## start
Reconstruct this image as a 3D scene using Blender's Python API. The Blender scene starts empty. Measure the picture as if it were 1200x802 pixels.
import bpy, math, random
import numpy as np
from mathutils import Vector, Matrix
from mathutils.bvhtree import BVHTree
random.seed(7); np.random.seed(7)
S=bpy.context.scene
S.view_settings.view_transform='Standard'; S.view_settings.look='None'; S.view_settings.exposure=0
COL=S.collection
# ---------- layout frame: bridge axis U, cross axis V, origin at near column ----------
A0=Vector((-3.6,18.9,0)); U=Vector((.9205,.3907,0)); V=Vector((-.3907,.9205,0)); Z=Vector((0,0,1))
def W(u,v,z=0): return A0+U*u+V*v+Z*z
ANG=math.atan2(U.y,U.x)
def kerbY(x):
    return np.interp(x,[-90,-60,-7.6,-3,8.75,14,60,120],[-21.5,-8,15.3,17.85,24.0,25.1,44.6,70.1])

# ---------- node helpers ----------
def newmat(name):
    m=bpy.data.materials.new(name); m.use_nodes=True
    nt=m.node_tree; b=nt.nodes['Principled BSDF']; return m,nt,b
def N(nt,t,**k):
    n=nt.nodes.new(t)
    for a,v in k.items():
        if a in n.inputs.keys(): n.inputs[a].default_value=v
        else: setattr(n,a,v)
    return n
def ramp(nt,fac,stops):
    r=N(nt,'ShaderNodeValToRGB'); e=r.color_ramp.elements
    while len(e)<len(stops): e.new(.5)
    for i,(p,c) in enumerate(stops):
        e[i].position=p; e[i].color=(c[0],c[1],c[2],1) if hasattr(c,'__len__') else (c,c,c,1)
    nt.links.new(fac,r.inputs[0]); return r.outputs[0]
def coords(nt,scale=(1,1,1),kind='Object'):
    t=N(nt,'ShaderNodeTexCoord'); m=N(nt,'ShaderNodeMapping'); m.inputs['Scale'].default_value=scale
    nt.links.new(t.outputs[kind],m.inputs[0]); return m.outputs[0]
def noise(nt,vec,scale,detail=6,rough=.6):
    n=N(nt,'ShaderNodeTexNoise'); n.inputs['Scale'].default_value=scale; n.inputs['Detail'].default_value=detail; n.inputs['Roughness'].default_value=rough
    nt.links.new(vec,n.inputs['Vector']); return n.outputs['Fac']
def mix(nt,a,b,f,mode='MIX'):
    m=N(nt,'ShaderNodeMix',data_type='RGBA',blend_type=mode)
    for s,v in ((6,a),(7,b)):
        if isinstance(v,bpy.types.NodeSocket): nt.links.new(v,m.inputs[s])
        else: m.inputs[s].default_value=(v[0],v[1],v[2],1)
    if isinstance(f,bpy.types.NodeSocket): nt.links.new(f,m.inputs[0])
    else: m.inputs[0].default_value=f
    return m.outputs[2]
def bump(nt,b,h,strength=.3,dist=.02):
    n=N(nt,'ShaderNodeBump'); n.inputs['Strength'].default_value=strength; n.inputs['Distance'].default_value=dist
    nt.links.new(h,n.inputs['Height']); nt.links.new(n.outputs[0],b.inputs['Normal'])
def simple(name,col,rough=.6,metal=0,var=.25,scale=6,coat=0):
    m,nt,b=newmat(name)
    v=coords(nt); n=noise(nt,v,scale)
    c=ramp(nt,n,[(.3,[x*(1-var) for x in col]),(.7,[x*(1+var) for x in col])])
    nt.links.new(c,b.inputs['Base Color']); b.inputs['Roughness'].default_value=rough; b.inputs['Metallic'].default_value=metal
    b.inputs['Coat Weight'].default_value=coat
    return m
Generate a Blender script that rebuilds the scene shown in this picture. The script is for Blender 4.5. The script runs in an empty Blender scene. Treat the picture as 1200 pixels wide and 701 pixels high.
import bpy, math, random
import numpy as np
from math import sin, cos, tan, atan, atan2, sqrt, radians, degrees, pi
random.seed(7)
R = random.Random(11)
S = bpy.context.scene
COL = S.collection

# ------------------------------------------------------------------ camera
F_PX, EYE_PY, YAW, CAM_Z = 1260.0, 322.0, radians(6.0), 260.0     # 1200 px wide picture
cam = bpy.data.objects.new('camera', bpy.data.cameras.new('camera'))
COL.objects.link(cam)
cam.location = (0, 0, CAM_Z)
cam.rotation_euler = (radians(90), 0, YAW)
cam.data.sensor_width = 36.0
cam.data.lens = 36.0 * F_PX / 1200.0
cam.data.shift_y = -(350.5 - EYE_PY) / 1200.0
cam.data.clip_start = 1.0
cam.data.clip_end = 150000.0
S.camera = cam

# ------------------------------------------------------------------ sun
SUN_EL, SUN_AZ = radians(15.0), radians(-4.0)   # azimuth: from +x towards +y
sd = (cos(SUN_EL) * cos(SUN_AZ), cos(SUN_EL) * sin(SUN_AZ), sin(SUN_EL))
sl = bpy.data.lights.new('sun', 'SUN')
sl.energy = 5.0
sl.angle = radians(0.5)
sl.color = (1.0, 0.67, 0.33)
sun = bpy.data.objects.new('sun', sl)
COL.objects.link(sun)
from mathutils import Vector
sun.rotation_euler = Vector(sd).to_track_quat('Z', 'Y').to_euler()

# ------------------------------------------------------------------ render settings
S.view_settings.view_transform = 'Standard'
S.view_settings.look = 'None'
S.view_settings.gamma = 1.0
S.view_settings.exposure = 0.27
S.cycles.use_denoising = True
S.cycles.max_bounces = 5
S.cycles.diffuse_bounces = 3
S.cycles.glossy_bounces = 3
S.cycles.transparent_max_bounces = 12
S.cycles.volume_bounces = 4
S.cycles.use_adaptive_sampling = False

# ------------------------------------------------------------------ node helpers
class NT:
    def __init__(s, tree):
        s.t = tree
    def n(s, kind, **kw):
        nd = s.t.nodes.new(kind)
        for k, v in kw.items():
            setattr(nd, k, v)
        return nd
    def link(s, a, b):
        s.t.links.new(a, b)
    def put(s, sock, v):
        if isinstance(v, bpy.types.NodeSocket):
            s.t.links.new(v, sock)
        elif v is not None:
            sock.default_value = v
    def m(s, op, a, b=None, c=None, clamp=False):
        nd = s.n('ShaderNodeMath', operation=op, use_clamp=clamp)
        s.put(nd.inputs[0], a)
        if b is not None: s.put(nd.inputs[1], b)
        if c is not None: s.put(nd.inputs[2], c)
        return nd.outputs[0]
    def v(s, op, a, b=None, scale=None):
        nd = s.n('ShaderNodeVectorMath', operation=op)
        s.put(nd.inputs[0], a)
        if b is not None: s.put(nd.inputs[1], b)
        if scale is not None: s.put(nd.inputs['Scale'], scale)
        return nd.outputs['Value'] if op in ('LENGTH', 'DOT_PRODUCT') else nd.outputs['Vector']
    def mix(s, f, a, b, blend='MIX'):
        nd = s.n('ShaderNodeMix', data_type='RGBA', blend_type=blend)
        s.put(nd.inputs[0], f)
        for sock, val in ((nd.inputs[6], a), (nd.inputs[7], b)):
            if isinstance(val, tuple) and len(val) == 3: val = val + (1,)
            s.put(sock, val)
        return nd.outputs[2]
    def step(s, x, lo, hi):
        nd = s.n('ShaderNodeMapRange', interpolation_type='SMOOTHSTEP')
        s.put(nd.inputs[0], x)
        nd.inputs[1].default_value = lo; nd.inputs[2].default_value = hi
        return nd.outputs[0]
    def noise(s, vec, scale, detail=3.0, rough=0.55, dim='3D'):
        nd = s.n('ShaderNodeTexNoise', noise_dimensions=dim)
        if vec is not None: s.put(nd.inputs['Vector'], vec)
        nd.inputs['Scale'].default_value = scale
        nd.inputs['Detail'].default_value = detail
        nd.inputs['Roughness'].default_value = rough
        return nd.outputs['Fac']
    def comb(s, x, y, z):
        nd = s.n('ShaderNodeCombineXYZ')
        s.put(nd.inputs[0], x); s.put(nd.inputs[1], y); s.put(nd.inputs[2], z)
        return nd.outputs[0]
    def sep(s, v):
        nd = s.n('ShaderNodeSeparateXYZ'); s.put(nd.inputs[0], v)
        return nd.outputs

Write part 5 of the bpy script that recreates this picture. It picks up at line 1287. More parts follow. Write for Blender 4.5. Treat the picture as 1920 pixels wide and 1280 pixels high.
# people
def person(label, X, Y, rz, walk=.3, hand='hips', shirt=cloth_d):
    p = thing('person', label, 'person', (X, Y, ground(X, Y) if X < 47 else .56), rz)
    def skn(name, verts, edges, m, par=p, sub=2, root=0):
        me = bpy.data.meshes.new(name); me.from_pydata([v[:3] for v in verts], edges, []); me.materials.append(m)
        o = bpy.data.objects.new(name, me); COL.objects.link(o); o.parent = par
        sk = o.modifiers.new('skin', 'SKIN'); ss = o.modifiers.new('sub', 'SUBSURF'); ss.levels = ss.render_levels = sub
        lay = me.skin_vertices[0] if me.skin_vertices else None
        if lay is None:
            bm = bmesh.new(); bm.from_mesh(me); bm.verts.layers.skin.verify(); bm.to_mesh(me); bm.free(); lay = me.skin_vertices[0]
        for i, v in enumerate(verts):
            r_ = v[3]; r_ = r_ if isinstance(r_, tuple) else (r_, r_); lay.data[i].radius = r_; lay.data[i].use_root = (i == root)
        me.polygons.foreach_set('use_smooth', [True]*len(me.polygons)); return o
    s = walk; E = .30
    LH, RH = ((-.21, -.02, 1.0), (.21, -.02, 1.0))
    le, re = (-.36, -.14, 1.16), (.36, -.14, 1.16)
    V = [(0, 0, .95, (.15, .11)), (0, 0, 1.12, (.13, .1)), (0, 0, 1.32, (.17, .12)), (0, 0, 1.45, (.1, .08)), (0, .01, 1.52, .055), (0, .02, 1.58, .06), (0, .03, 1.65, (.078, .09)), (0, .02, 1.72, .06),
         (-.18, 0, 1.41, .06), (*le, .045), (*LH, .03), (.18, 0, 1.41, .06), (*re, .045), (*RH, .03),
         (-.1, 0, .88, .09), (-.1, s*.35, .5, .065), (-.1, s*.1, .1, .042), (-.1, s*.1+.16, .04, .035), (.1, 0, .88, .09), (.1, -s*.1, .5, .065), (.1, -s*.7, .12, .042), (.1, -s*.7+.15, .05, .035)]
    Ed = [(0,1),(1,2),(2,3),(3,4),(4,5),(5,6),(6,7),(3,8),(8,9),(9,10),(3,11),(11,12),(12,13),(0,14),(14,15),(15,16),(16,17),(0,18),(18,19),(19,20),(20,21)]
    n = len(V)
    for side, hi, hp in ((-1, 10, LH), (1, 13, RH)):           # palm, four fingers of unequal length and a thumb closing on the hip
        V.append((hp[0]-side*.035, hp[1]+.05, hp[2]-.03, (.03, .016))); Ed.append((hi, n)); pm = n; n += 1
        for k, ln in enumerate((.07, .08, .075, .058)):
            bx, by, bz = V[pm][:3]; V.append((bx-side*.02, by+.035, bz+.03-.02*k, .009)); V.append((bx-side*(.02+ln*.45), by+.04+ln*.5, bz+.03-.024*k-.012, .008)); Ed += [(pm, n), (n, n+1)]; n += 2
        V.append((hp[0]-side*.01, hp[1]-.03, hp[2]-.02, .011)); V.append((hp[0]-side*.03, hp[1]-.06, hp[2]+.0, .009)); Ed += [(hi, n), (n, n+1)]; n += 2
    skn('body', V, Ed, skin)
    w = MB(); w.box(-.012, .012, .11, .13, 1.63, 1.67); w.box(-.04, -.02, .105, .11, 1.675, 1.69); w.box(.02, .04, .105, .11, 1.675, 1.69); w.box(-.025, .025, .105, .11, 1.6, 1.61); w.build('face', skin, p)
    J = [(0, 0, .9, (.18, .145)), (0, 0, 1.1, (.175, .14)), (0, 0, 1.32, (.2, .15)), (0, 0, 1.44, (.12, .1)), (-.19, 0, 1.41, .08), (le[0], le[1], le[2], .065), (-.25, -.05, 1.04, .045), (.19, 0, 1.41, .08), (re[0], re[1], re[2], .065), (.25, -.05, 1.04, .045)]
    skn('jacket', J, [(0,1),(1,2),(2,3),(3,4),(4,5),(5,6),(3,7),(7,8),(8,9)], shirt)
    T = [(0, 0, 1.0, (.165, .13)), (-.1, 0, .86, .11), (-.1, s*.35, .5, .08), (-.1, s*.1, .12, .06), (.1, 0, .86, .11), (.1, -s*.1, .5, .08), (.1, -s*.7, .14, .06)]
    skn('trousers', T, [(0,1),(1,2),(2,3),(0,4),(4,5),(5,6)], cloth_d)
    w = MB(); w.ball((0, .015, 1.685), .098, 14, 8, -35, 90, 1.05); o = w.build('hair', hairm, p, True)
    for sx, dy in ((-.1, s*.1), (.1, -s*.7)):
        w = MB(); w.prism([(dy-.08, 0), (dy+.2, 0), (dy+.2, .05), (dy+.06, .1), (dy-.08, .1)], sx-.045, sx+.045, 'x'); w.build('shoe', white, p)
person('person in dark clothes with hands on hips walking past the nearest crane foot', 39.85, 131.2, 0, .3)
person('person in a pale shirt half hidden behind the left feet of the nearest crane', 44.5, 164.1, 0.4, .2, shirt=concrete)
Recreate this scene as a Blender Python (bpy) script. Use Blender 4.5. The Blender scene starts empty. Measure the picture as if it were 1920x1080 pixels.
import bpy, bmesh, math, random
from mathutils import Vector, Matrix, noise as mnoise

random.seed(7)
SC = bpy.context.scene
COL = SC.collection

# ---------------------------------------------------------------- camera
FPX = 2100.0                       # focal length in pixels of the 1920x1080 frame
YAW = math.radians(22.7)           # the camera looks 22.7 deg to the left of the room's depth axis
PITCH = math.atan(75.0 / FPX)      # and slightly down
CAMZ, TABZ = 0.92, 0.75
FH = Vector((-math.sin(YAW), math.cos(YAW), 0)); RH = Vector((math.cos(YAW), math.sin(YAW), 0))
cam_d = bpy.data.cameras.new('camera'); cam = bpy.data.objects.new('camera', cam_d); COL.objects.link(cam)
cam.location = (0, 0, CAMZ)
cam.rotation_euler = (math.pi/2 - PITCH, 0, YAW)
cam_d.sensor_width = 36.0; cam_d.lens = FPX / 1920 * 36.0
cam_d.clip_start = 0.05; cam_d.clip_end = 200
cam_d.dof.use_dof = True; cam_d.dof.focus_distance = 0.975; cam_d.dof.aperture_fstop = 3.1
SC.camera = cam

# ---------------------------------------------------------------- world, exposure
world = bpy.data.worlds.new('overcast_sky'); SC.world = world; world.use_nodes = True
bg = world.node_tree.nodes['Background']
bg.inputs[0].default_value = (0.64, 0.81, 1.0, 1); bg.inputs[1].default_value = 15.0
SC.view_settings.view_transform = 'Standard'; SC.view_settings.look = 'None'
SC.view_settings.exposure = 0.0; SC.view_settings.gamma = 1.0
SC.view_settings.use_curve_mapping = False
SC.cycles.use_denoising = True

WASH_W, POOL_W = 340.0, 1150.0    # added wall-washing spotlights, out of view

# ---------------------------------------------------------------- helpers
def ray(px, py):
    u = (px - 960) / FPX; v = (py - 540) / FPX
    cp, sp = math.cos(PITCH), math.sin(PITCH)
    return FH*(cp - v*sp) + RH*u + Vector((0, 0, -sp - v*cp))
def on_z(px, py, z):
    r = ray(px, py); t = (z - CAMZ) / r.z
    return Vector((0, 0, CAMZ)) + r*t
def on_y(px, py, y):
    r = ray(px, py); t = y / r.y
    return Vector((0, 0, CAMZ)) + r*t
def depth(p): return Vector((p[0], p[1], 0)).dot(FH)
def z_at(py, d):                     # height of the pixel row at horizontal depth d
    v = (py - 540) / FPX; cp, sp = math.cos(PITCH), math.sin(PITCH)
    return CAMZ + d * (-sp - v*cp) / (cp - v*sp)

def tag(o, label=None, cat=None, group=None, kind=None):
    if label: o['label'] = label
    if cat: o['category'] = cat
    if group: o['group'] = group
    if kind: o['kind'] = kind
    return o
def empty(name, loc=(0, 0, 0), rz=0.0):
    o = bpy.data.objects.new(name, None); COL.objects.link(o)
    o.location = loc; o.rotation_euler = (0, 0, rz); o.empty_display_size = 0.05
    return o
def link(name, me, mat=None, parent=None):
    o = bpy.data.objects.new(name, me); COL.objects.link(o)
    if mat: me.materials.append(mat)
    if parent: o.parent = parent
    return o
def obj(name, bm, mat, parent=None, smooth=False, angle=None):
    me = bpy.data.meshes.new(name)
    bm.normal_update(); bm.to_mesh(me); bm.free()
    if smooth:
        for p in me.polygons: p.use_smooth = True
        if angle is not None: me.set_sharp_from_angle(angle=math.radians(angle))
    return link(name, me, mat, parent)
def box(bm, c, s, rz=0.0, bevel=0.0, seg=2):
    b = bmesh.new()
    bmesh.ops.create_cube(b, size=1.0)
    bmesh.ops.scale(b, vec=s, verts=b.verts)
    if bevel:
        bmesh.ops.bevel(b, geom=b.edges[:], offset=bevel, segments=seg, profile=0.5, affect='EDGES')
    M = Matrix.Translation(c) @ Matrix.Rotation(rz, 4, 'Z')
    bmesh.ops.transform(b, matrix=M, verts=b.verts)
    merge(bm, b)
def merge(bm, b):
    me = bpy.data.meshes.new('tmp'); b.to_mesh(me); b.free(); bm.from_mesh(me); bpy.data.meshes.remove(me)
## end
* [Task description]: Lines that hold the word "were" are the ones to return, every one of them.

* [Solution]:
Reconstruct this image as a 3D scene using Blender's Python API. The Blender scene starts empty. Measure the picture as if it were 1200x802 pixels.
Recreate this scene as a Blender Python (bpy) script. Use Blender 4.5. The Blender scene starts empty. Measure the picture as if it were 1920x1080 pixels.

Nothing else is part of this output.